Die letzten 20 km bis Acapulco waren eine harte Prüfung für unsere Nerven. Nicht viel schneller als in Schrittgeschwindigkeit passierten wir unzählige Baustellen und Straßenabschnitte, die nur aus Schlamm und Löchern bestanden. Dann, in Acapulco angekommen, verhinderte das hohe Verkehrsaufkommen ein vernünftiges Vorankommen. Wir durchquerten die Stadt weit oberhalb der Küste. Von dort hatten wir einen traumhaften Blick auf die Bucht und wurden gleichzeitig mit den größten Problemen von Acapulco konfrontiert. Durch den unkontrollierten Zuzug armer Dorfbewohner, auf der Suche nach Arbeit, explodierte ab etwa 1950 die Bevölkerungszahl regelrecht. Eine vernünftige Stadtentwicklung war nicht gegeben, so dass der obere Teil der Bucht bis heute von ärmlichen Behausungen, Schmutz und Kriminalität geprägt ist. Seit 1990 versucht die Stadt mit einem aufwändigen Sanierungsprogramm die größten Probleme in den Griff zu bekommen und vor allem, die mit ungeklärten Abwässern verschmutzte Bucht zu sanieren. Die meisten Urlauber wohnen in der gepflegten Hotelzone und werden von diesen Problemen nicht viel erfahren – solange sie nicht Opfer der vielen Diebe oder Betrüger werden. Acapulco steht in der Verbrechensstatistik weit oben – noch vor Mexiko City.

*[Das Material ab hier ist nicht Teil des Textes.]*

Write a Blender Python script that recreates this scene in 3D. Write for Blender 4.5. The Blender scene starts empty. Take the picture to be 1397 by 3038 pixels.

Unser Ziel war das kleine Fischerdorf Pie de la Cuesta, das am nördlichen Stadtrand von Acapulco, auf einer schmalen Landzunge, zwischen Pazifik und der Lagune de Coyuca liegt. An der riesigen Süßwasserlagune kämpfte bereits Silvester Stallone in Rambo 2, heute ist es ein eher ruhiger und erholsamer Ort. Der gepflegte Trailerpark bot uns allen erforderlichen Komfort und es gab eine direkte Busverbindung ins Zentrum Acapulcos.

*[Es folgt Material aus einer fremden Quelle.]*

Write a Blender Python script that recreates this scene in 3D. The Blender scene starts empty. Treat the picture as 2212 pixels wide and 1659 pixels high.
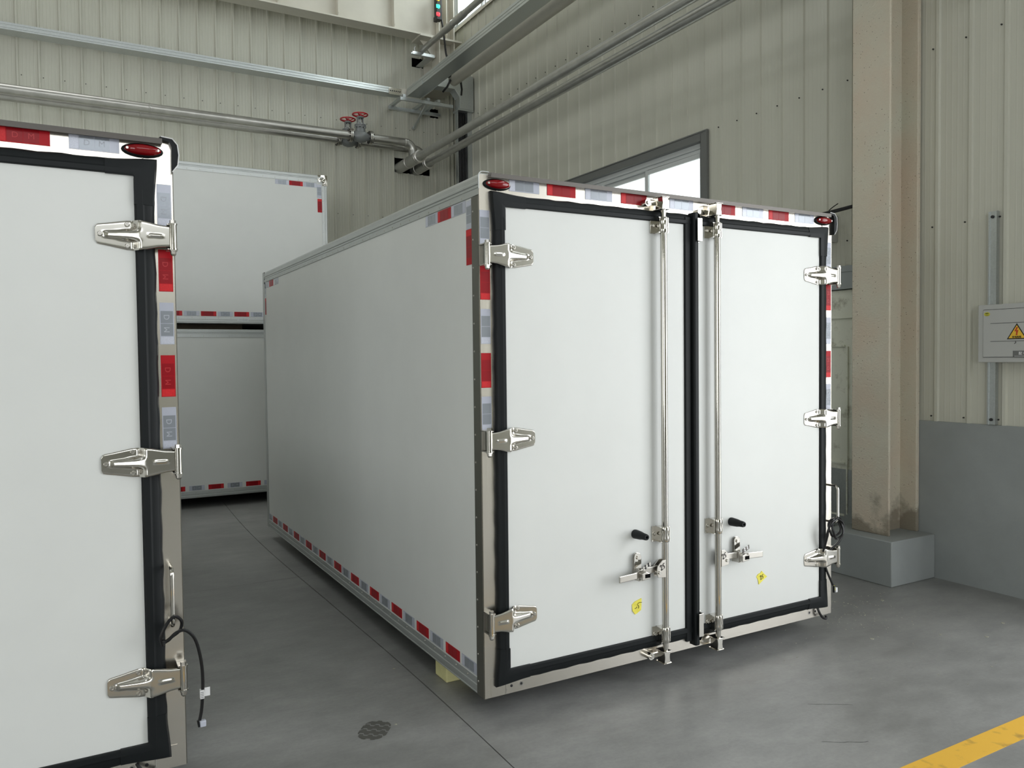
import bpy, bmesh, math, random
from mathutils import Vector, Matrix
random.seed(7)
sc = bpy.context.scene
COL = sc.collection
R = math.radians
# ------------------------------------------------------------------ camera
cam_d = bpy.data.cameras.new('camera')
cam = bpy.data.objects.new('camera', cam_d)
COL.objects.link(cam)
cam_d.sensor_width = 36.0
cam_d.lens = 36.0 * 1702.945 / 2212.0
cam_d.clip_start = 0.05
cam_d.clip_end = 300
CY, CP, CR = 0.515134, -0.031116, -0.011067
fwd = Vector((math.sin(CY)*math.cos(CP), math.cos(CY)*math.cos(CP), math.sin(CP)))
rt0 = Vector((math.cos(CY), -math.sin(CY), 0))
up0 = rt0.cross(fwd)
rt = rt0*math.cos(CR) + up0*math.sin(CR)
up = -rt0*math.sin(CR) + up0*math.cos(CR)
mw = Matrix((rt, up, -fwd)).transposed().to_4x4()
mw.translation = Vector((-1.50258, -2.91343, 1.52899))
cam.matrix_world = mw
sc.camera = cam
# ------------------------------------------------------------------ view, world, lights
sc.view_settings.view_transform = 'Standard'
sc.view_settings.look = 'None'
sc.view_settings.gamma = 1.0
sc.view_settings.use_curve_mapping = False
sc.view_settings.exposure = -0.12
world = bpy.data.worlds.new('overcast_sky')
sc.world = world
world.use_nodes = True
bg = world.node_tree.nodes['Background']
bg.inputs[0].default_value = (0.93, 0.97, 1.0, 1)
bg.inputs[1].default_value = 3.0
sc.cycles.max_bounces = 10
sc.cycles.diffuse_bounces = 5
sc.cycles.glossy_bounces = 4
sc.cycles.transparent_max_bounces = 8
sc.cycles.sample_clamp_indirect = 6.0
sc.cycles.caustics_reflective = False
sc.cycles.caustics_refractive = False

XW_ = 3.675
def area(name, loc, aim, sx, sy, power, color=(1, 1, 1)):
    d = bpy.data.lights.new(name, 'AREA')
    d.shape = 'RECTANGLE'
    d.size = sx
    d.size_y = sy
    d.energy = power
    d.color = color
    o = bpy.data.objects.new(name, d)
    COL.objects.link(o)
    o.location = loc
    o.rotation_euler = (Vector(aim)).to_track_quat('-Z', 'Y').to_euler()
    return o
DAY = (0.96, 0.985, 1.0)
# daylight through the big gate in the right wall (behind the camera) and the clerestory; front, left and roof fills are added
area('gate_daylight_right', (XW_ + .25, -3.05, 1.65), (-1, 0, 0), 3.5, 3.2, 118, DAY)
area('front_high_fill', (-0.5, -13.2, 6.4), (0, 1, 0), 8.0, 4.0, 40, DAY)  # unseen high source, added to light the doors facing front
area('front_low_fill', (-9.0, -12.9, 1.95), (0, 1, 0), 6.0, 3.7, 360, DAY)  # added low fill, set far left so the aisle stays dark
area('left_fill', (-15.9, -0.5, 2.2), (1, 0, 0), 10.0, 4.0, 270, DAY)  # added fill for the stack and right wall; left wall has no opening
area('clerestory_daylight', (4.15, 0.0, 7.2), (-1, 0, -0.25), 15.0, 1.4, 270, DAY)
area('roof_fill_strip', (-7.0, 1.7, 9.5), (0, 0, -1), 1.5, 12.0, 140, DAY)  # added overhead fill; the ceiling has no skylight
area('rear_fill_panel', (-2.2, 6.0, 9.5), (0, 0, -1), 3.2, 3.0, 85, DAY)  # extra fill added to brighten the far floor and back wall

# ------------------------------------------------------------------ materials
def new_mat(name):
    m = bpy.data.materials.new(name)
    m.use_nodes = True
    nt = m.node_tree
    return m, nt, nt.nodes['Principled BSDF']

def simple(name, col, rough=0.5, metal=0.0, spec=0.5, var=0.0, vscale=8.0, bump=0.0, bscale=80.0, stretch=None, emit=0.0, coat=0.0, rvar=0.0):
    m, nt, p = new_mat(name)
    c = (col[0], col[1], col[2], 1)
    p.inputs['Base Color'].default_value = c
    p.inputs['Roughness'].default_value = rough
    p.inputs['Metallic'].default_value = metal
    p.inputs['Specular IOR Level'].default_value = spec
    p.inputs['Coat Weight'].default_value = coat
    tc = nt.nodes.new('ShaderNodeTexCoord')
    src = tc.outputs['Object']
    if stretch:
        mp = nt.nodes.new('ShaderNodeMapping')
        mp.inputs['Scale'].default_value = stretch
        nt.links.new(src, mp.inputs['Vector'])
        src = mp.outputs['Vector']
    if var > 0 or rvar > 0:
        n = nt.nodes.new('ShaderNodeTexNoise')
        n.inputs['Scale'].default_value = vscale
        n.inputs['Detail'].default_value = 6
        n.inputs['Roughness'].default_value = 0.6
        nt.links.new(src, n.inputs['Vector'])
    if var > 0:
        mx = nt.nodes.new('ShaderNodeMixRGB')
        mx.inputs[1].default_value = tuple(x*(1-var) for x in col) + (1,)
        mx.inputs[2].default_value = tuple(min(1, x*(1+var)) for x in col) + (1,)
        rp = nt.nodes.new('ShaderNodeValToRGB')
        rp.color_ramp.elements[0].position = 0.3
        rp.color_ramp.elements[1].position = 0.7
        nt.links.new(n.outputs['Fac'], rp.inputs[0])
        nt.links.new(rp.outputs[0], mx.inputs[0])
        nt.links.new(mx.outputs[0], p.inputs['Base Color'])
    if rvar > 0:
        mr = nt.nodes.new('ShaderNodeMapRange')
        mr.inputs['To Min'].default_value = max(0.02, rough - rvar)
        mr.inputs['To Max'].default_value = rough + rvar
        nt.links.new(n.outputs['Fac'], mr.inputs['Value'])
        nt.links.new(mr.outputs[0], p.inputs['Roughness'])
    if bump > 0:
        b = nt.nodes.new('ShaderNodeBump')
        b.inputs['Strength'].default_value = bump
        b.inputs['Distance'].default_value = 0.01
        n2 = nt.nodes.new('ShaderNodeTexNoise')
        n2.inputs['Scale'].default_value = bscale
        n2.inputs['Detail'].default_value = 4
        nt.links.new(src, n2.inputs['Vector'])
        nt.links.new(n2.outputs['Fac'], b.inputs['Height'])
        nt.links.new(b.outputs[0], p.inputs['Normal'])
    if emit > 0:
        p.inputs['Emission Color'].default_value = c
        p.inputs['Emission Strength'].default_value = emit
    return m

M = {}
M['panel'] = simple('white_panel_skin', (0.74, 0.752, 0.728), 0.42, var=0.02, vscale=3, bump=0.02, bscale=25)
M['siding'] = simple('cream_siding', (0.565, 0.56, 0.48), 0.42, var=0.04, vscale=2.5, stretch=(1, 1, 0.25))
M['siding_shade'] = simple('siding_backing', (0.02, 0.02, 0.02), 0.9)
M['masonry'] = simple('grey_painted_masonry', (0.30, 0.32, 0.315), 0.75, var=0.07, vscale=3.0, bump=0.25, bscale=18)
M['stainless'] = simple('brushed_stainless', (0.78, 0.735, 0.66), 0.26, 1.0, var=0.05, vscale=5, bump=0.02, bscale=60, stretch=(1, 1, 0.08), rvar=0.06)
M['stainless_h'] = simple('brushed_stainless_header', (0.78, 0.735, 0.66), 0.26, 1.0, var=0.05, vscale=5, bump=0.02, bscale=60, stretch=(0.08, 1, 1), rvar=0.06)
M['polish'] = simple('polished_stainless', (0.60, 0.58, 0.53), 0.09, 1.0, bump=0.04, bscale=12)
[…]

Die Busfahrt in dem Vorortbus nach Acapulco war ein ganz besonderes Erlebnis. Mindestens 20 Jahre alt, klapprig und so verrostet, dass wir von innen durch die Rostlöcher im Boden die Straße sehen konnten, verwunderte es uns, dass der Bus noch nicht auseinander gebrochen ist. Die Türen schlossen nicht mehr richtig, Armaturen waren nicht vorhanden und der Fahrer saß auf einer Art Campingstuhl hinter dem großen Lenkrad. Das Einzige, was gut funktionierte war die Beschallung im Bus. Ohrenbetäubende mexikanische Musik machte das Gefährt zu einer rollenden Disco, aber es schien niemanden zu stören – selbst Kleinkinder schliefen in den Armen ihrer Mütter friedlich ein. Nach 30 aufregenden Minuten standen wir in Acapulco am Zócalo und wunderten uns, dass diese Schrotthaufen immer noch zur Personenbeförderung eingesetzt werden.

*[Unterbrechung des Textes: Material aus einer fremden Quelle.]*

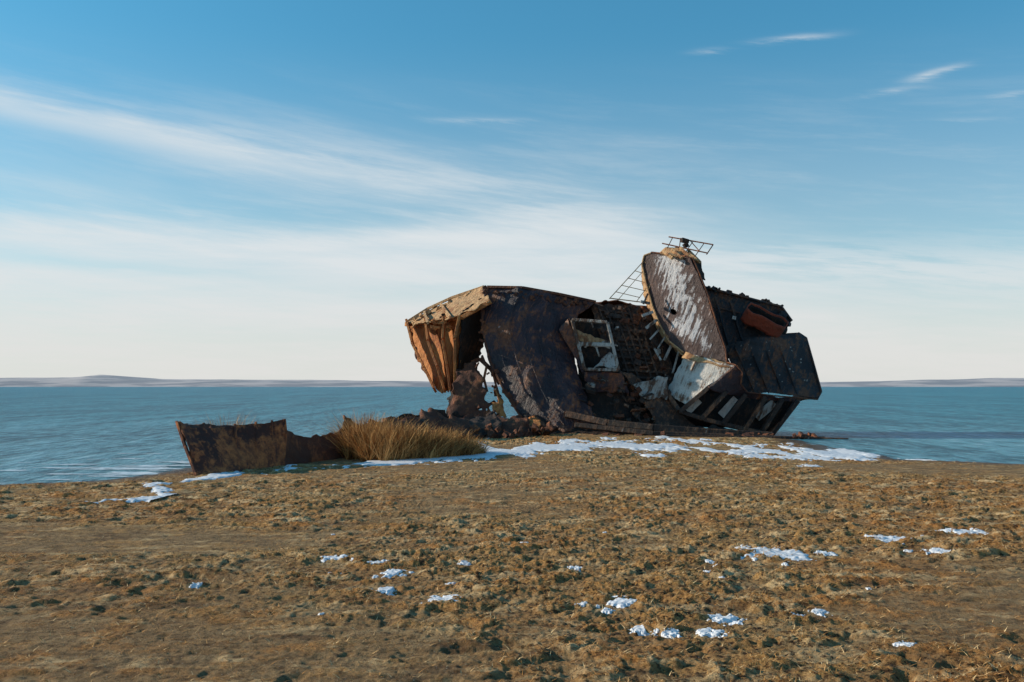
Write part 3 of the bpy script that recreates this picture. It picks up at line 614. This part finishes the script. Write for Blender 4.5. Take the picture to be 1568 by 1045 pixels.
# ---- low hull remains left
patch("low_hull_remains",[(516,645,37),(545,650,38),(590,650,39.5),(640,634,41),(664,626,42),(676,640,43),(720,636,44.5),(745,640,45.5),(800,640,46.5)],[(520,692,36.6),(545,690,37),(590,688,38),(640,684,39.5),(664,682,40.3),(676,682,41),(720,680,42.5),(745,678,43.5),(830,676,45)],RUST,nu=26,nv=110,dent=0.25,jag=0.25,bulge=0.2)
patch("low_hull_far",[(600,648,43),(660,630,44),(760,640,47),(820,650,50)],[(600,676,43),(660,676,44),(760,674,47),(820,668,49)],INK,nu=16,nv=60,jag=0.3)
for q in((672,640,720,655,43.5),(700,650,760,634,44),(740,655,800,640,44.5),(780,660,822,640,45.5),(640,640,668,628,41.5)):
    patch("torn_sheet",[(q[0],q[1],q[4]),(q[2],q[3],q[4]+1.2)],[(q[0]+6,q[1]+30,q[4]-1.2),(q[2]+10,q[3]+30,q[4]-0.2)],random.choice((RUST,OCH,DECK)),nu=20,nv=26,dent=0.3,jag=0.3,bulge=0.2)
m=MB()
for i in range(80):
    px=random.uniform(640,850); d=41+(px-640)*0.022+random.uniform(-1.5,.8); zt=float(terrain(np.array([(px-784)*d/F]),np.array([d]),False)[0][0])
    m.box(((px-784)*d/F,d,zt+random.uniform(0,.45)),random.uniform(.1,.9),random.uniform(.03,.3),random.uniform(.04,.35),random.uniform(-.8,.8),random.uniform(-.8,.8),random.uniform(-2,2))
m.done("scrap_debris",RUST,bev=0.01)
# ---- bow fragment: open V-section, near side, far side
TB=[(273,647,26.4),(288,655,26.6),(330,654,27.2),(378,649,27.9),(410,646,28.4),(438,642,28.8)]
BB=[(304,735,25.7),(318,736,25.9),(345,734,26.4),(380,727,27.2),(410,721,28.0),(434,716,28.6)]
patch("bow_near_side",TB,BB,BOWM,par=BF,nu=60,nv=110,dent=0.16,jag=0.07,bulge=0.03)
patch("bow_far_side",[(273,648,26.4),(300,651,27.8),(345,653,29.5),(420,652,32)],[(304,734,25.8),(320,718,27),(370,710,28.6),(425,702,31)],RUST,par=BF,nu=20,nv=40,jag=0.1)
patch("bow_aft_side",[(434,660,29.0),(470,666,30.2),(500,664,31.2),(530,658,32.0)],[(434,715,28.8),(470,711,29.8),(500,707,30.6),(532,703,31.4)],RUST,par=BF,nu=24,nv=50,dent=0.15,jag=0.14)
m=MB(); m.poly([W(271,646,26.4),W(283,682,26.1),W(304,737,25.7)],0.07,0.12)
for i in range(5):
    k=1+i*0.8; j=min(int(k),4); f=k-j
    tp_=[TB[j][q]*(1-f)+TB[j+1][q]*f for q in range(3)]; bp_=[BB[j][q]*(1-f)+BB[j+1][q]*f for q in range(3)]
    m.beam(W(tp_[0]+1,tp_[1]-1,tp_[2]+.12),W(bp_[0]+1,bp_[1],bp_[2]+.12),0.06,0.1)
m.poly([W(436,642,28.8),W(438,662,28.8),W(434,716,28.6)],0.06,0.08)
m.done("bow_stem_and_frames",BOWM,par=BF,bev=0.01)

Unser erstes Ziel waren die berühmten La-Quebrada-Klippenspringer, die wohl bekannteste Attraktion Acapulcos. Aus 35 Metern Höhe stürzten sich die Clavadistas (Todesspringer), vorbei an den schräg ins Meer abfallenden Felsen, in die schmale Bucht. Dabei mussten sie sich nicht nur kräftig abstoßen, um an den scharfen Klippen vorbei in das schäumende Wasser der Bucht zu springen, sondern auch noch genau den Zeitpunkt abpassen, in dem die Brandung in die schmale Bucht strömte und eine Wassertiefe schaffte, die diese Sprünge erst ermöglichte. Während der Vorführung wurde der Schwierigkeitsgrad der Sprünge jeweils gesteigert. Saltos, Sprünge rückwärts und Synchronsprünge waren die Höhepunkte. Nach jedem Sprung kletterten die Clavadistas an den Klippen nach oben, um ein weiteres Mal ihren Mut zur Schau zu stellen.


Nicht so spektakulär, dafür wesentlich informativer, war das Historische Museum im Fort San Diego. In einer schön präsentierten Ausstellung wurde die Entwicklung Acapulcos zum Ausgangspunkt der spanischen Expansion im Pazifik dargestellt. Von Acapulco stachen die spanischen Galeonen in Richtung Ostasien und Philippinen in See, um nach Monaten, schwer mit Schätzen beladen, hier wieder anzulanden. Die Schiffe wurden entladen und die wertvollen Waren wie Porzellan, Seide und Gewürze mit Eselskarawanen nach Veracruz transportiert. Von dort erfolgte die Weiterverschiffung nach Spanien. Auch die Goldschätze Perus nahmen diesen Weg. Zum Schutz gegen holländische und englische Piraten wurde 1776 das Fort San Diego erbaut.


Zurück in Pie de la Cuesta erlebten wir zum wiederholten Male einen der spektakulären Sonnenuntergänge, für die dieser Ort berühmt ist. Nach einigen schönen Tagen am Meer zog es uns dann wieder in das klimatisch angenehmere zentrale Hochland.